While Sandy Springs currently does not own easements to enter onto the private property on which the ponds are located, there is nothing to prevent it from obtaining the necessary easements. That is what Fulton County did in order to fulfill its obligation to provide storm sewer facilities, and now the obligation to provide such services to territories within its incorporated limits is that of Sandy Springs. Presumably, Fulton County would be willing to assign the easements to Sandy Springs.5 Alternatively, Sandy Springs may enter into an intergovernmental contract with Fulton County to provide storm sewer services to Sandy Springs by maintaining these facilities, as contemplated by Article IX, Section II, Paragraph III(b)(1) of the Constitution. The solution to the problem of storm water runoff in the affected incorporated territory is one that Sandy Springs must now address since Fulton County is prohibited by law from doing so, whether or not it holds these easements which previously enabled it to provide the solution.

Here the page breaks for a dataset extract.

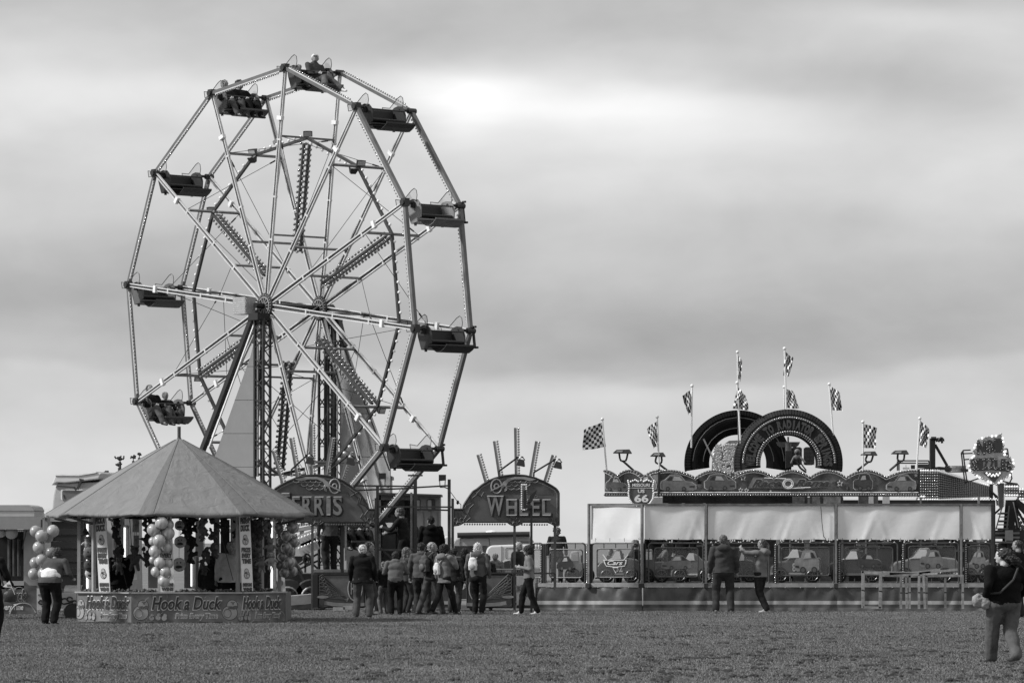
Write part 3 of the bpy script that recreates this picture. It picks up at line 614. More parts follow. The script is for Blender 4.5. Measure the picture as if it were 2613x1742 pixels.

In sum, an easement, in and of itself, creates no obligation to use the easement. It simply creates a right to do so. The holder of an easement assumes the risk of liability for damages caused by a nuisance maintained on the property, just as any owner of property does. But Fulton County's potential liability to third parties for damages resulting from its failure to maintain structures it built on these easements, an issue not presented in this case, should not be confused with its duty, now extinguished by law, to continue to provide storm water detention services to the affected homeowners. This is an important legal distinction which I believe the majority misses. Thus, I would reverse the trial court judgment in its entirety.

MELTON, Justice.

All the Justices concur, except BENHAM, J., who dissents.